Легенда о чудесном спасении Хуань Цзина и его семьи ничего не объясняет в обычае «восхождения на высоты», за исключением, пожалуй, того, что погибший скот являлся своеобразной искупительной жертвой, принесенной вместо человека. По мнению В. Эберхарда, древнейшая версия мифа праздника Двойной девятки отображена в рассказе о том, как мифологический правитель Юй созвал на вершине горы своих помощников и казнил одного из них, опоздавшего на это собрание [Eberhard, 1968, с. 356]. Пережитки жертвоприношения домашнего скота в день Двойной девятки, возможно, сказываются в распространенном кое-где в Южном Китае обычае на праздник 9-го дня 9-го месяца отпускать скот свободно пастись. На Севере в некоторых районах зафиксирован обычай дарить в этот день выпеченные из теста фигурки быков и баранов [Гуцзинь, 1934, кн. 21 с. 2а-б]. В средневековом Китае в праздник Двойной девятки ели рисовые пирожки с говядиной, свининой и бараниной [Кэй-Сё, 1978, с. 209].
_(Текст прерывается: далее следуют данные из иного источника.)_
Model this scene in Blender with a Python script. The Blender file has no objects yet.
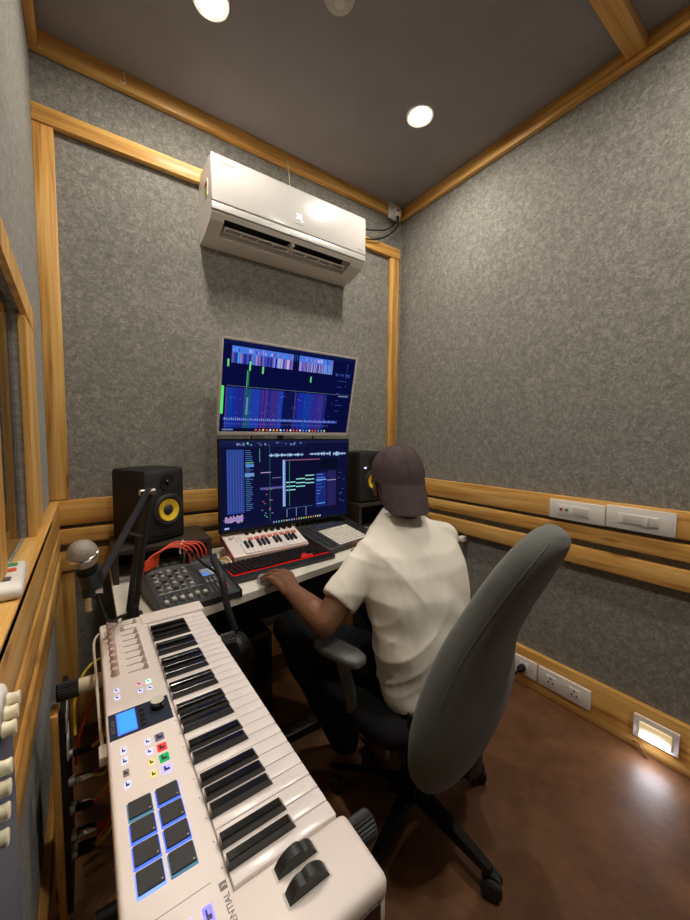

В древности восхождение на возвышенности было одной из отличительных черт обрядности осенне-зимнего периода, противостоявшей весеннему гулянью у реки. Оно и позднее было характерно для других осенних праздников. В средневековых источниках упоминаются легенды о собраниях и пирах богов на вершинах священных гор в полнолуние 8-го месяца. [Eberhard, 1968, с. 358]. Жители г. Фучжоу в праздник Середины осени поднимались на окрестные холмы и совершали поклонение Небу и Земле [Doolittle, 1868, с. 67]. Обычай «восходить на высоты» в этот праздник был распространен и на равнине Хуанхэ. В свою очередь, празднику Двойной девятки были свойственны и некоторые другие характерные черты обрядности осеней поры. В частности, важная роль в нем отводилась женщинам и детям. Известно, например, что о благополучии тех и других в некоторых местностях провинции Фуцзянь в этот день молили шаманы [Минси, 1975, с. 457].
По всей видимости, восхождение на горы осенью было обрядом очищения от вредоносных поветрий, связанным с окончанием земледельческого цикла. С древности важную роль в подобных обрядах играли хризантемы, расцветавшие позже других цветов, и кизил. Их наделяли способностью в пору поздней осени отвращать напасти и удлинять жизнь. Участники прогулок в горы пили рисовую водку с лепестками хризантем и прикрепляли к волосам веточки кизила; многие подвешивали к поясу мешочки с кизилом. Есть сведения, что прежде в Северном Китае в 9-й день 9-го месяца вино, настоенное на кизиле, лили на порог дома, чтобы «отвратить зло» [Чэнь Юаньцзин, 1978, с. 1085].
В Южном Китае восхождение на холмы повсюду сопровождалось запусками воздушных змеев (на Севере их запускали обычно после встречи Нового года.) Запуски воздушных змеев, которые еще на рубеже XIX–XX вв. привлекали не только мальчишек, но и многих солидных мужей, изначально были своеобразным очистительным обрядом. Они также были разновидностью состязания, причем соперничество здесь начиналось уже во время изготовления змея, которому надлежало быть как можно более крупным и красивым. Обычно змеям придавали облик птиц, бабочек, стрекоз, драконов, летучих мышей и других реальных или фантастических тварей, способных летать. Нередки были фигуры небожителей и духов, а с XIX в. и «заморских варваров». Воздушных змеев украшали разного рода счастливыми символами вроде головы тигра или дракона, полосок красной бумаги, восьми триграмм и пр. Зачастую к ним приделывали и натянутые струны, издававшие на ветру певучий звук.
В состязаниях воздушных змеев участвовали не только отдельные лица, но и целые профессиональные объединения, причем местные власти нередко выступали в роли арбитров.
Участники их старались протаранить змея противника или перерезать державшую его веревку. Популярная на Юго-Востоке поговорка гласила: «Если порвется веревка воздушного змея, из дома уйдет половина богатства» [У Интао, 1980, с. 28]. В то же время многие намеренно отпускали своих воздушных змеев в надежде, что они взлетят выше всех и тем принесут славу семье, а когда упадут на землю, вместе с ними разобьются и несчастья семьи [Brendon, Mitrophanow, 1927, с. 432].